The power of one film to create such a strong and lasting emotional reaction in people is something US tour operator Sue Ryder-Scott puts down to a fin de siecle search for values, and a realisation that the survivors of the war will not be around much longer.

"The film has encouraged veterans to break their silences and start telling their own stories. People are saying: 'My father stayed quiet for all those years and I didn't have a clue.'

"They are beginning to feel a sense of duty toward the soldiers. Going to see where the war took place is the next step. We're also at the end of the millennium.
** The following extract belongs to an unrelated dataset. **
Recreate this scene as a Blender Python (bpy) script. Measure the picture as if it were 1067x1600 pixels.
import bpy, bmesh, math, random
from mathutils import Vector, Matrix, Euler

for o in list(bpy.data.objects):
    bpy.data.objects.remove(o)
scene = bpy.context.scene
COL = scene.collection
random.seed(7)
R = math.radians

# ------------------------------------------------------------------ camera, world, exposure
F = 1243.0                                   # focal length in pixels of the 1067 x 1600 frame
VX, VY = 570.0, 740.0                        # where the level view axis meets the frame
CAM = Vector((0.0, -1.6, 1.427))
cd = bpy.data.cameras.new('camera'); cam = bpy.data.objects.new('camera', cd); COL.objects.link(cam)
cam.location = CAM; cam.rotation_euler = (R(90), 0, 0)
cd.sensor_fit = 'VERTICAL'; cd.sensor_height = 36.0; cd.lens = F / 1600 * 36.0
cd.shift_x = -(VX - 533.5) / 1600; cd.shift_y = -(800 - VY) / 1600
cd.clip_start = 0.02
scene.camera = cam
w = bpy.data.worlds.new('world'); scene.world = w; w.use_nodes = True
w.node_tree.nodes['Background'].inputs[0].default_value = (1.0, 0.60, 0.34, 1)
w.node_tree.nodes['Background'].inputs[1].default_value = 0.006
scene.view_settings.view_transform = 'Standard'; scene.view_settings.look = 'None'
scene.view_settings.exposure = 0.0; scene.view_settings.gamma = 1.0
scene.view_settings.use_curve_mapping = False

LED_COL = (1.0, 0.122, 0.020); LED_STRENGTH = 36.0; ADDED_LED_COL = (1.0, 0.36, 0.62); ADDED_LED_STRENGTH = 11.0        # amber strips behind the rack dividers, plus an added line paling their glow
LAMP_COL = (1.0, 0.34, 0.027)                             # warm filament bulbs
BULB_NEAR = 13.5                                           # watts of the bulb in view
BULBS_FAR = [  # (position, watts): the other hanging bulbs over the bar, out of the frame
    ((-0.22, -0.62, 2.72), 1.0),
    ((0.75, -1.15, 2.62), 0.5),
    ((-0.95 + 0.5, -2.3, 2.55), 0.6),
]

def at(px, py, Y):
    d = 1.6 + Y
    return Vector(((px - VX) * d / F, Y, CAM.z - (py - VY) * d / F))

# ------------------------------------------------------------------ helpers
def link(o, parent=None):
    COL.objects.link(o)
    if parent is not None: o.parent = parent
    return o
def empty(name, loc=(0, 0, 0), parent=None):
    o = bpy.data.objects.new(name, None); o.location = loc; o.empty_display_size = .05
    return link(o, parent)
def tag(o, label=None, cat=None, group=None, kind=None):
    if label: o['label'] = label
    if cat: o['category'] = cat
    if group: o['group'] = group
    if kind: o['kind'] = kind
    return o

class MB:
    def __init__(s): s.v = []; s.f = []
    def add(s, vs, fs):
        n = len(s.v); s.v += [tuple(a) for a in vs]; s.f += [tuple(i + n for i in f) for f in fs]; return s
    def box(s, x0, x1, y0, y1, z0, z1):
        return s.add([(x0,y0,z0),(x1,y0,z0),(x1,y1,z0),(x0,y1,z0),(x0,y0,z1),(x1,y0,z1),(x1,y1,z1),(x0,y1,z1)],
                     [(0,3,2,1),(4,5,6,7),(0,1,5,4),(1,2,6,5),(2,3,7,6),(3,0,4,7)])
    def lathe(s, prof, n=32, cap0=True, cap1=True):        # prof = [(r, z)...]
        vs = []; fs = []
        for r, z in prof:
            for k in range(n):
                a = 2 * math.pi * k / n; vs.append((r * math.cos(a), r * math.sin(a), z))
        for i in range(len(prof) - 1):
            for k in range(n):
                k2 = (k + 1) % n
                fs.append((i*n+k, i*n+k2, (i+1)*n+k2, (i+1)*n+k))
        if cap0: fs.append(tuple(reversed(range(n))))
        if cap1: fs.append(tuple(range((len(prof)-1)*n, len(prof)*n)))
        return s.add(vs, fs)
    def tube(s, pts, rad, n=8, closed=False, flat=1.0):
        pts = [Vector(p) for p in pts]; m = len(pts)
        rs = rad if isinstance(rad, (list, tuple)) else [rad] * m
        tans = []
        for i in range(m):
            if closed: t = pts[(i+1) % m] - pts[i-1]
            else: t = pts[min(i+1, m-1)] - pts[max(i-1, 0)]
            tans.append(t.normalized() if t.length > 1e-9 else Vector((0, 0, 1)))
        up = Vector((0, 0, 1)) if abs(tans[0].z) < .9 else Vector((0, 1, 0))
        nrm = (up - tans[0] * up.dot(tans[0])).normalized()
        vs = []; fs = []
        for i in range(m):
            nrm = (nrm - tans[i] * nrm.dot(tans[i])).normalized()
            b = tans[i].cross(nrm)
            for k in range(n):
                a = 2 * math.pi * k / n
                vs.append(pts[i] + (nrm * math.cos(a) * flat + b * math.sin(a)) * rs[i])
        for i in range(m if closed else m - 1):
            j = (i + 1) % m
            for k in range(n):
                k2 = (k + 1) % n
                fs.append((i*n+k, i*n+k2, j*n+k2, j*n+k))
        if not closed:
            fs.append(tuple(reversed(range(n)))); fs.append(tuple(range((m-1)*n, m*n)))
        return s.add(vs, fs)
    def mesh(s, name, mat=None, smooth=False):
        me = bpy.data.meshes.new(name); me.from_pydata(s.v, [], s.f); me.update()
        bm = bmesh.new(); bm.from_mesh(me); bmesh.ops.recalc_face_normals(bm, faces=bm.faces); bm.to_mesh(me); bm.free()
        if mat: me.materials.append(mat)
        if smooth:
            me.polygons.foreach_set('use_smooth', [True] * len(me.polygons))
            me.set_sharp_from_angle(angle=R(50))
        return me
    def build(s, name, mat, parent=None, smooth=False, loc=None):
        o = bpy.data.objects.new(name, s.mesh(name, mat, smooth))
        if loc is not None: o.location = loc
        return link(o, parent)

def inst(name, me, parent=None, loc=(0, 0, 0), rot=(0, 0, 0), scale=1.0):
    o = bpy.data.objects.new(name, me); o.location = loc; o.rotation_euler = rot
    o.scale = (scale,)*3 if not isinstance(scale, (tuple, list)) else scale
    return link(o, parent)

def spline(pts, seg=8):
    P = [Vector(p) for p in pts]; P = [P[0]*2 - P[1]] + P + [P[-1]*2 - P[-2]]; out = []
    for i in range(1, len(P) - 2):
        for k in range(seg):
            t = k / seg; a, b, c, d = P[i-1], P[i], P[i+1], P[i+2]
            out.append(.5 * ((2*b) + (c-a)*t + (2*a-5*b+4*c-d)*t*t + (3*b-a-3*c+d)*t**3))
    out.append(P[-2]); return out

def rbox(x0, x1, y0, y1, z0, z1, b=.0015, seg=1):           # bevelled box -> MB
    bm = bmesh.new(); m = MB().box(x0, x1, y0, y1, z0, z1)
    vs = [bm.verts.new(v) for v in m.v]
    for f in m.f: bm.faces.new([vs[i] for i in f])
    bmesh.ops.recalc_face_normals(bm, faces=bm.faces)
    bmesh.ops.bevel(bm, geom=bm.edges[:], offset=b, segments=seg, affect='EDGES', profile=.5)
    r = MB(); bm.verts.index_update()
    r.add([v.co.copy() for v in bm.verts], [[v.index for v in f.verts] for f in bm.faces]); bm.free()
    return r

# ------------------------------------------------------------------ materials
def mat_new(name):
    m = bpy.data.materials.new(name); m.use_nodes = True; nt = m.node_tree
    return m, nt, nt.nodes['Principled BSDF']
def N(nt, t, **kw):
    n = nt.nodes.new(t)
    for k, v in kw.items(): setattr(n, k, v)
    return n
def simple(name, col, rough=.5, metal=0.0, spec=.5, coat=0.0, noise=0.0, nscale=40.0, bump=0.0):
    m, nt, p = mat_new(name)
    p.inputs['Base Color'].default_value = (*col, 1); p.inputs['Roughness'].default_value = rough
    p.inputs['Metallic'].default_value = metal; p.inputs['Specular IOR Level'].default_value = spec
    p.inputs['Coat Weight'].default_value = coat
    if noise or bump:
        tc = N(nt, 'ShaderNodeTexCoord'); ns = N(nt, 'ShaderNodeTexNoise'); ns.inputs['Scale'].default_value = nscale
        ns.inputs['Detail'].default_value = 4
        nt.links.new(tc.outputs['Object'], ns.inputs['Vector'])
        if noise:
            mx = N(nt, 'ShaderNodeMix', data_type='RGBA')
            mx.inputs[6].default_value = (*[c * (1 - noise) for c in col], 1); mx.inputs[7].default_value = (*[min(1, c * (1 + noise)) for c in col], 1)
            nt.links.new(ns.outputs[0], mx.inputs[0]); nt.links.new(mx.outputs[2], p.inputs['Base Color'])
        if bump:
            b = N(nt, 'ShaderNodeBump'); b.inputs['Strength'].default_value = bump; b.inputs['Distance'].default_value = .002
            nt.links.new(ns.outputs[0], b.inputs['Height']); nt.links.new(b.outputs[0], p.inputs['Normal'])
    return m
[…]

At a time when our President's life is a bit of a grey area, people want to look back to a time when there was a very clear sense of right and wrong."

Bob Anderson, a Vietnam veteran from Los Angeles, has booked early for a D-Day tour next year and thinks Saving Private Ryan has performed a public service for Americans brought up on idealistic portrayals of war.

"The landing scenes were the first time we have seen something that reflected the randomness of how war really is. The American public didn't see the devastation the war caused in Europe and nor did we talk about the guilt of the survivors. It's too bad it has taken so long for the truth to come out - maybe it would have influenced what happened in Vietnam."

Ann Hubble, of the Royal British Legion's pilgrimages department, says the interest in battleground sites is a combination of interest in the film, the inclusion of war history in the school curriculum and the popularity of special-interest holidays.

When novelist Sebastian Faulks began to write his First World War novel Birdsong, he says, people told him he was completely mad. "They said the war was so remote and was such an awful subject that nobody would want to read about it." In fact, he received more than 1,000 letters after the book was published. Many people thanked him for the light it shed on what had happened in their own families.

"A lot said the book inspired them to visit the Western Front, but it was not a morbid journey. One woman said the book helped her come to terms with her father's cruelty to her after he returned from the war."

Mike Hodgson, of Middlebrook Hodgson Battlefield Tours, which specialises in the First World War, said: "Everybody wants to see where these things happened, because books and films bring the period to life."